WRITTEN REQUEST
Copy nothing but the part that opens with the line containing "by 723 pixels." and closes with the line containing "COL = SC.collection". Do not include pictures.

-- Start ENTRIES PROVIDED --

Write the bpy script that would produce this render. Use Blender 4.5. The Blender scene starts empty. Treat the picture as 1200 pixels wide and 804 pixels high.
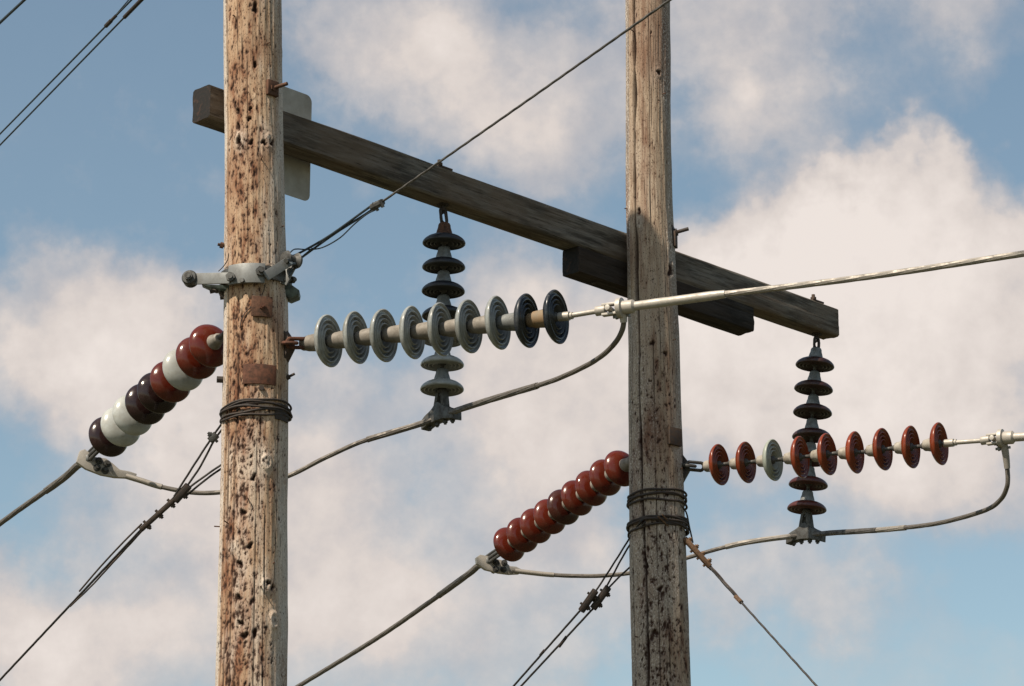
import bpy, bmesh, math, random
import numpy as np
from mathutils import Vector, Matrix

random.seed(7)
S = bpy.context.scene
COL = S.collection
R = math.radians

# ------------------------------------------------------------------ camera
F = 3500.0                       # focal length in photo pixels (photo 1200 wide)
E = R(17.27)
CAM = Vector((0, 0, 1.7))
FW = Vector((0, math.cos(E), math.sin(E)))
UP = Vector((0, -math.sin(E), math.cos(E)))
RT = Vector((1, 0, 0))
cd = bpy.data.cameras.new('camera'); cam = bpy.data.objects.new('camera', cd); COL.objects.link(cam)
cam.location = CAM; cam.rotation_euler = (math.pi / 2 + E, 0, 0)
cd.sensor_width = 36; cd.lens = 36 * F / 1200; cd.clip_start = 0.1; cd.clip_end = 5000
S.camera = cam

def ray(px, py): return FW + RT * ((px - 600) / F) + UP * (-(py - 402) / F)
def P(px, py, d): return CAM + ray(px, py) * d
def proj(p):
    q = Vector(p) - CAM; d = q.dot(FW)
    return 600 + F * q.dot(RT) / d, 402 - F * q.dot(UP) / d, d
def hit(px, py, pt, n):
    r = ray(px, py); return CAM + r * ((pt - CAM).dot(n) / r.dot(n))
def PZ(px, py, z): return hit(px, py, Vector((0, 0, z)), Vector((0, 0, 1)))
def PVert(px, py, pt, d):        # on the vertical plane through pt along direction d
    return hit(px, py, pt, Vector((d.y, -d.x, 0)))

# ------------------------------------------------------------------ objects
def tag(o, label=None, cat=None, group=None, kind=None):
    if label: o['label'] = label
    if cat: o['category'] = cat
    if group: o['group'] = group
    if kind: o['kind'] = kind
    return o
def empty(name, loc, label, cat, group=None):
    o = bpy.data.objects.new(name, None); COL.objects.link(o); o.location = loc
    o.empty_display_size = .1
    return tag(o, label, cat, group)
def wloc(o):
    v = Vector((0, 0, 0))
    while o is not None:
        v += Vector(o.location); o = o.parent
    return v

class MB:
    """collects shapes in world space, builds ONE mesh object"""
    def __init__(s): s.v = []; s.f = []
    def add(s, vs, fs):
        n = len(s.v); s.v += [tuple(v) for v in vs]; s.f += [tuple(i + n for i in f) for f in fs]
        return s
    def build(s, name, m, parent=None, loc=None, sharp=35, bevel=0):
        me = bpy.data.meshes.new(name)
        o = bpy.data.objects.new(name, me); COL.objects.link(o)
        if parent is not None:
            o.parent = parent; base = wloc(parent)
        else:
            base = Vector(loc) if loc is not None else Vector(s.v[0]); o.location = base
        me.from_pydata([(v[0] - base[0], v[1] - base[1], v[2] - base[2]) for v in s.v], [], s.f)
        me.materials.append(m)
        bm = bmesh.new(); bm.from_mesh(me); bmesh.ops.recalc_face_normals(bm, faces=bm.faces)
        if bevel:
            eds = [e for e in bm.edges if len(e.link_faces) == 2 and e.calc_face_angle(0) > R(50)]
            bmesh.ops.bevel(bm, geom=eds, offset=bevel, segments=2, affect='EDGES', profile=.6)
        bm.to_mesh(me); bm.free()
        for p in me.polygons: p.use_smooth = True
        me.set_sharp_from_angle(angle=R(sharp))
        return o
    # shapes
    def tube(s, pts, r, seg=16, lobes=0, amp=0.0, twist=0.0, closed=False, caps=True):
        pts = [Vector(p) for p in pts]; n = len(pts)
        rr = r if callable(r) else (lambda t: r)
        # arc length
        L = [0.0]
        for i in range(1, n): L.append(L[-1] + (pts[i] - pts[i - 1]).length)
        tang = []
        for i in range(n):
            if closed: t = pts[(i + 1) % n] - pts[(i - 1) % n]
            else: t = pts[min(i + 1, n - 1)] - pts[max(i - 1, 0)]
            tang.append(t.normalized())
        nrm = tang[0].orthogonal().normalized()
        vs = []; fs = []
        for i in range(n):
            nrm = (nrm - tang[i] * nrm.dot(tang[i])).normalized(); b = tang[i].cross(nrm)
            for k in range(seg):
                a = 2 * math.pi * k / seg
                q = rr(L[i] / max(L[-1], 1e-9))
                if lobes: q *= 1 - amp * (1 - abs(math.cos(.5 * (lobes * a + twist * L[i]))))
                vs.append(pts[i] + (nrm * math.cos(a) + b * math.sin(a)) * q)
        m = n if closed else n - 1
        for i in range(m):
            for k in range(seg):
                i2 = (i + 1) % n; k2 = (k + 1) % seg
                fs.append((i * seg + k, i * seg + k2, i2 * seg + k2, i2 * seg + k))
        if caps and not closed:
            fs.append(tuple(range(seg))); fs.append(tuple((n - 1) * seg + k for k in range(seg)))
        return s.add(vs, fs)
    def cyl(s, a, b, r, seg=16, r2=None):
        r2 = r if r2 is None else r2
        return s.tube([a, b], lambda t: r + (r2 - r) * t, seg)
    def lathe(s, prof, seg=32, o=Vector((0, 0, 0)), ax=Vector((0, 0, 1))):
        ax = Vector(ax).normalized(); u = ax.orthogonal().normalized(); w = ax.cross(u)
        vs = []; fs = []; n = len(prof)
        for (r, z) in prof:
            for k in range(seg):
                a = 2 * math.pi * k / seg
                vs.append(Vector(o) + ax * z + (u * math.cos(a) + w * math.sin(a)) * r)
        for i in range(n - 1):
            for k in range(seg):
                k2 = (k + 1) % seg
                fs.append((i * seg + k, i * seg + k2, (i + 1) * seg + k2, (i + 1) * seg + k))
        fs.append(tuple(range(seg))); fs.append(tuple((n - 1) * seg + k for k in range(seg)))
        return s.add(vs, fs)
    def box(s, c, dx, dy, dz, X=Vector((1, 0, 0)), Y=Vector((0, 1, 0)), Z=Vector((0, 0, 1))):
        c = Vector(c); vs = []
        for k in (-1, 1):
            for j in (-1, 1):
                for i in (-1, 1): vs.append(c + X * (i * dx / 2) + Y * (j * dy / 2) + Z * (k * dz / 2))
        return s.add(vs, [(0, 1, 3, 2), (4, 6, 7, 5), (0, 4, 5, 1), (2, 3, 7, 6), (0, 2, 6, 4), (1, 5, 7, 3)])
    def bar(s, a, b, w, t, side):
        """flat bar from a to b, width w along side, thickness t"""
        a = Vector(a); b = Vector(b); X = (b - a).normalized(); Y = (Vector(side) - X * X.dot(side)).normalized()
        return s.box((a + b) / 2, (b - a).length, w, t, X, Y, X.cross(Y))
    def prism(s, outline, d):
        """polygon outline (3D points) extruded by vector d"""
        n = len(outline); vs = [Vector(p) for p in outline] + [Vector(p) + d for p in outline]
        fs = [tuple(range(n)), tuple(reversed(range(n, 2 * n)))]
        for i in range(n): fs.append((i, (i + 1) % n, n + (i + 1) % n, n + i))
        return s.add(vs, fs)

def spline(pts, step=.01):
    pts = [Vector(p) for p in pts]
    Q = [pts[0] * 2 - pts[1]] + pts + [pts[-1] * 2 - pts[-2]]
    out = []
    for i in range(1, len(Q) - 2):
        p0, p1, p2, p3 = Q[i - 1:i + 3]
        n = max(1, int((p2 - p1).length / step))
        for k in range(n):
            t = k / n
            out.append(.5 * ((2 * p1) + (p2 - p0) * t + (2 * p0 - 5 * p1 + 4 * p2 - p3) * t * t + (3 * p1 - p0 - 3 * p2 + p3) * t ** 3))
    out.append(pts[-1])
    return out
def part_of(pts, a, b):
    """slice of a dense polyline between photo columns/arc fractions a..b"""
    n = len(pts) - 1
    return pts[int(a * n):int(b * n) + 1]

# ------------------------------------------------------------------ materials
def mat(name):
    m = bpy.data.materials.new(name); m.use_nodes = True
    nt = m.node_tree; b = nt.nodes['Principled BSDF']
    return m, nt, b
def N(nt, t, **kw):
    n = nt.nodes.new(t)
    for k, v in kw.items():
        if k in n.inputs.keys() if hasattr(n.inputs, 'keys') else False: n.inputs[k].default_value = v
        else: setattr(n, k, v)
    return n
def noise(nt, scale, vec=None, detail=4, rough=.6):
    n = nt.nodes.new('ShaderNodeTexNoise'); n.inputs['Scale'].default_value = scale
    n.inputs['Detail'].default_value = detail; n.inputs['Roughness'].default_value = rough
    if vec is not None: nt.links.new(vec, n.inputs['Vector'])
    return n.outputs['Fac']
def ramp(nt, fac, stops):
    r = nt.nodes.new('ShaderNodeValToRGB'); nt.links.new(fac, r.inputs[0])
    e = r.color_ramp.elements
    while len(e) < len(stops): e.new(.5)
    for i, (p, c) in enumerate(stops):
        e[i].position = p; e[i].color = (c, c, c, 1) if isinstance(c, (int, float)) else (*c, 1)
    return r.outputs[0]
def mix(nt, a, b, fac, mode='MIX'):
    m = nt.nodes.new('ShaderNodeMix'); m.data_type = 'RGBA'; m.blend_type = mode
    for i, v in ((6, a), (7, b), (0, fac)):
        if isinstance(v, bpy.types.NodeSocket): nt.links.new(v, m.inputs[i])
        elif isinstance(v, (int, float)): m.inputs[i].default_value = v
        else: m.inputs[i].default_value = (*v, 1)
    return m.outputs[2]
def math_(nt, op, a, b=None, c=None, clamp=False):
    m = nt.nodes.new('ShaderNodeMath'); m.operation = op; m.use_clamp = clamp
    for i, v in enumerate((a, b, c)):
        if v is None: continue
        if isinstance(v, bpy.types.NodeSocket): nt.links.new(v, m.inputs[i])
        else: m.inputs[i].default_value = v
    return m.outputs[0]
def mapping(nt, scale, coord='Object', loc=(0, 0, 0)):
    tc = nt.nodes.new('ShaderNodeTexCoord'); mp = nt.nodes.new('ShaderNodeMapping')
    mp.inputs['Scale'].default_value = scale; mp.inputs['Location'].default_value = loc
    nt.links.new(tc.outputs[coord], mp.inputs['Vector']); return mp.outputs['Vector']
def bump(nt, b, h, strength=.3, dist=.002):
    n = nt.nodes.new('ShaderNodeBump'); n.inputs['Strength'].default_value = strength
    n.inputs['Distance'].default_value = dist
    nt.links.new(h, n.inputs['Height']); nt.links.new(n.outputs[0], b.inputs['Normal'])
def attr(nt, name):
    a = nt.nodes.new('ShaderNodeAttribute'); a.attribute_name = name; return a.outputs['Fac']
def link(nt, s, b, name): nt.links.new(s, b.inputs[name])

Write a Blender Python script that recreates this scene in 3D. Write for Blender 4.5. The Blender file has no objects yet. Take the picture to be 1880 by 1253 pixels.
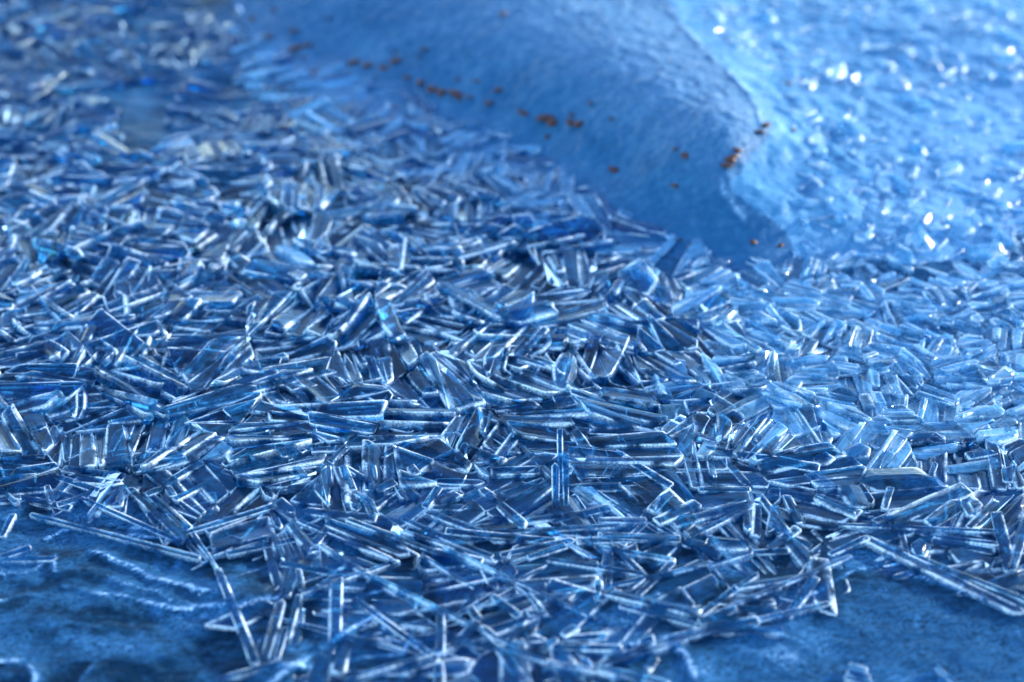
import bpy, math, random
import numpy as np

R = math.radians
random.seed(11)
rng = np.random.default_rng(11)
scene = bpy.context.scene
col = scene.collection

# ------------------------------------------------------------------ camera
CAM_H, PITCH, VFOV = 0.307, R(30.0), R(26.0)
cam_d = bpy.data.cameras.new('camera')
cam = bpy.data.objects.new('camera', cam_d)
col.objects.link(cam)
cam.location = (0, 0, CAM_H)
cam.rotation_euler = (R(90) - PITCH, 0, 0)
cam_d.sensor_width = 36.0
HFOV = 2 * math.atan(1880 / 1253 * math.tan(VFOV / 2))
cam_d.lens = 18.0 / math.tan(HFOV / 2)
cam_d.clip_start, cam_d.clip_end = 0.01, 500.0
cam_d.dof.use_dof = True
cam_d.dof.focus_distance = 0.545
cam_d.dof.aperture_fstop = 6.5
cam_d.dof.aperture_blades = 9
scene.camera = cam

# ------------------------------------------------------------------ light
SUN_EL, SUN_AZ = R(12.0), R(62.0)            # azimuth measured from +Y (away from the camera) towards +X
world = bpy.data.worlds.new('World')
scene.world = world
world.use_nodes = True
nt = world.node_tree
nt.nodes.clear()
sky = nt.nodes.new('ShaderNodeTexSky')
sky.sky_type = 'NISHITA'
sky.sun_disc = False
sky.sun_elevation = SUN_EL
sky.sun_rotation = SUN_AZ
sky.air_density = 1.0
sky.dust_density = 0.0
sky.ozone_density = 2.0
bg = nt.nodes.new('ShaderNodeBackground')
bg.inputs['Strength'].default_value = 0.15
wo = nt.nodes.new('ShaderNodeOutputWorld')
nt.links.new(sky.outputs[0], bg.inputs[0])
nt.links.new(bg.outputs[0], wo.inputs[0])
sun_d = bpy.data.lights.new('sun', 'SUN')
sun_d.energy = 2.0
sun_d.angle = R(0.5)
sun_d.color = (1.0, 0.9, 0.78)
sun = bpy.data.objects.new('sun', sun_d)
col.objects.link(sun)
sun.rotation_euler = (R(90) - SUN_EL, 0, math.pi - SUN_AZ)

scene.view_settings.view_transform = 'Standard'
scene.view_settings.look = 'None'
scene.view_settings.exposure = 2.45
scene.view_settings.gamma = 1.0
cy = scene.cycles
cy.max_bounces = 10
cy.transmission_bounces = 8
cy.diffuse_bounces = 3
cy.glossy_bounces = 4
cy.sample_clamp_indirect = 6.0
cy.sample_clamp_direct = 10.0
cy.blur_glossy = 0.6
cy.use_denoising = True

# ------------------------------------------------------------------ geometry of the view: where a line of sight meets height z
FPX = 626.5 / math.tan(VFOV / 2)
def P(px, py, z=0.0):
    u, v = (px - 940.0) / FPX, (626.5 - py) / FPX
    d = np.array([u, math.cos(PITCH) + v * math.sin(PITCH), -math.sin(PITCH) + v * math.cos(PITCH)])
    t = (CAM_H - z) / -d[2]
    return d[0] * t, d[1] * t
def pix(x, y, z=0.0):
    x, y = np.asarray(x, float), np.asarray(y, float)
    dz = z - CAM_H
    f = y * math.cos(PITCH) - dz * math.sin(PITCH)
    up = y * math.sin(PITCH) + dz * math.cos(PITCH)
    return 940 + FPX * x / f, 626.5 - FPX * up / f

# ------------------------------------------------------------------ noise
def vnoise(x, y, seed=0):
    xi, yi = np.floor(x).astype(np.int64), np.floor(y).astype(np.int64)
    fx, fy = x - xi, y - yi
    fx, fy = fx * fx * (3 - 2 * fx), fy * fy * (3 - 2 * fy)
    def h(a, b):
        n = (a * 374761393 + b * 668265263 + seed * 974634777) & 0x7fffffff
        n = ((n ^ (n >> 13)) * 1274126177) & 0x7fffffff
        return ((n ^ (n >> 16)) & 0xffff) / 65535.0
    return (h(xi, yi) * (1 - fx) + h(xi + 1, yi) * fx) * (1 - fy) + (h(xi, yi + 1) * (1 - fx) + h(xi + 1, yi + 1) * fx) * fy
def fbm(x, y, octv=4, seed=0):
    s, a, t = 0.0, 1.0, 0.0
    for k in range(octv):
        s = s + a * vnoise(x, y, seed + k * 17)
        t += a
        a *= 0.5
        x, y = x * 2.03 + 13.1, y * 2.03 + 7.7
    return s / t - 0.5
def sstep(a, b, x):
    t = np.clip((x - a) / (b - a), 0, 1)
    return t * t * (3 - 2 * t)
def inpoly(poly, x, y):
    x, y = np.asarray(x, float), np.asarray(y, float)
    c = np.zeros(x.shape, bool)
    n = len(poly)
    for i in range(n):
        (x1, y1), (x2, y2) = poly[i], poly[(i + 1) % n]
        if y1 == y2: continue
        c ^= ((y1 > y) != (y2 > y)) & (x < (x2 - x1) * (y - y1) / (y2 - y1) + x1)
    return c
def poly_dist(line, x, y):
    """distance and side (positive = far side) to an open polyline given in ground metres"""
    best = np.full(np.shape(x), 1e9)
    side = np.zeros(np.shape(x))
    for (x1, y1), (x2, y2) in zip(line[:-1], line[1:]):
        dx, dy = x2 - x1, y2 - y1
        L2 = dx * dx + dy * dy
        t = np.clip(((x - x1) * dx + (y - y1) * dy) / L2, 0, 1)
        d = np.hypot(x - x1 - t * dx, y - y1 - t * dy)
        s = np.sign(dx * (y - y1) - dy * (x - x1))
        m = d < best
        best = np.where(m, d, best)
        side = np.where(m, s, side)
    return best, side

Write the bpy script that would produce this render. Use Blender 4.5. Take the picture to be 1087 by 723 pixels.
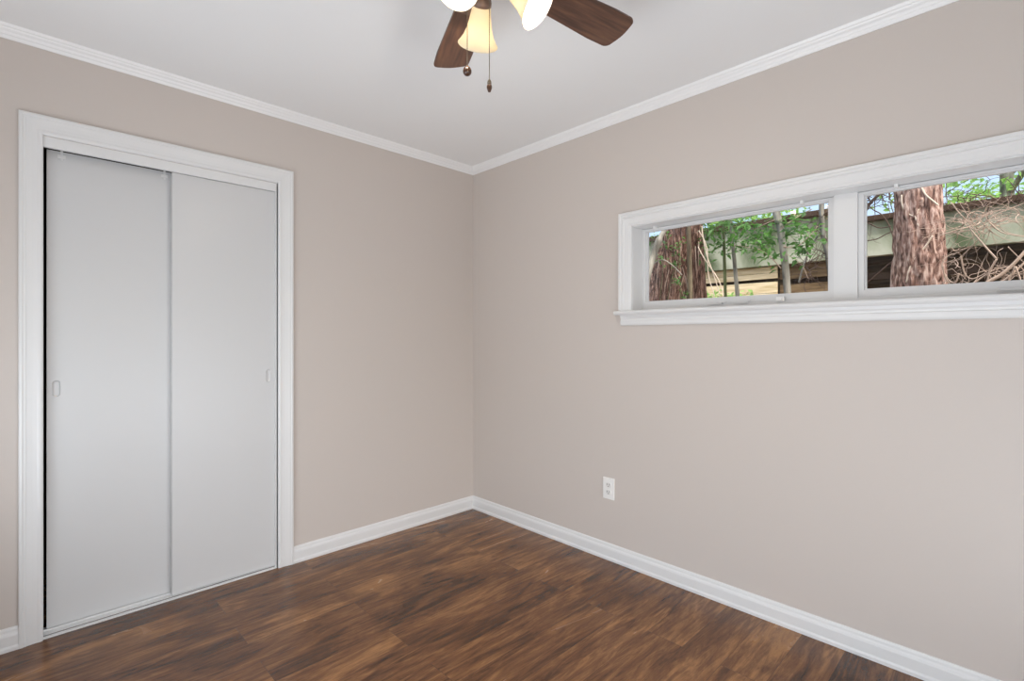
import bpy, bmesh, math, random
from mathutils import Vector, Matrix, noise
PI = math.pi
random.seed(7)
SC = bpy.context.scene
for o in list(bpy.data.objects): bpy.data.objects.remove(o)
COL = SC.collection

# ------------------------------------------------------------------ camera
F_PX = 533.0; YAW = math.atan(519.5/533); CAM = Vector((-2.313, -2.773, 1.22)); HORIZON = 358.2
cd = bpy.data.cameras.new('camera'); cam = bpy.data.objects.new('camera', cd); COL.objects.link(cam)
cam.location = CAM; cam.rotation_euler = (PI/2, 0, -YAW)
cd.sensor_width = 36; cd.lens = F_PX/1087*36; cd.shift_y = -(361.5-HORIZON)/1087; cd.clip_start = .02
SC.camera = cam
SC.cycles.diffuse_bounces = 10; SC.cycles.max_bounces = 14; SC.cycles.transparent_max_bounces = 16
FW = Vector((math.sin(YAW), math.cos(YAW), 0)); RT = Vector((math.cos(YAW), -math.sin(YAW), 0))
def at(px, py, X):            # survey helper: the point of the photo on the garden plane x = X
    d = FW + RT*((px-543.5)/F_PX); t = (X-CAM.x)/d.x
    p = CAM + d*t; p.z = CAM.z + (HORIZON-py)/F_PX*t
    return p

# ------------------------------------------------------------------ view, world, sun, fill lamps
SC.view_settings.view_transform = 'Standard'; SC.view_settings.look = 'None'
SC.view_settings.exposure = 0.03; SC.view_settings.gamma = 1.0; SC.view_settings.use_curve_mapping = False
w = bpy.data.worlds.new('sky'); SC.world = w; w.use_nodes = True
nt = w.node_tree; nt.nodes.clear()
sky = nt.nodes.new('ShaderNodeTexSky'); sky.sky_type = 'NISHITA'; sky.sun_disc = False
sky.sun_elevation = math.radians(52); sky.sun_rotation = math.radians(200); sky.dust_density = 6.0; sky.air_density = 1.0
bg = nt.nodes.new('ShaderNodeBackground'); bg.inputs['Strength'].default_value = 0.42
wo = nt.nodes.new('ShaderNodeOutputWorld')
nt.links.new(sky.outputs[0], bg.inputs[0]); nt.links.new(bg.outputs[0], wo.inputs[0])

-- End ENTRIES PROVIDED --

OUTPUT FOR THIS EXERCISE
Write the bpy script that would produce this render. Use Blender 4.5. Take the picture to be 1087 by 723 pixels.
import bpy, bmesh, math, random
from mathutils import Vector, Matrix, noise
PI = math.pi
random.seed(7)
SC = bpy.context.scene
for o in list(bpy.data.objects): bpy.data.objects.remove(o)
COL = SC.collection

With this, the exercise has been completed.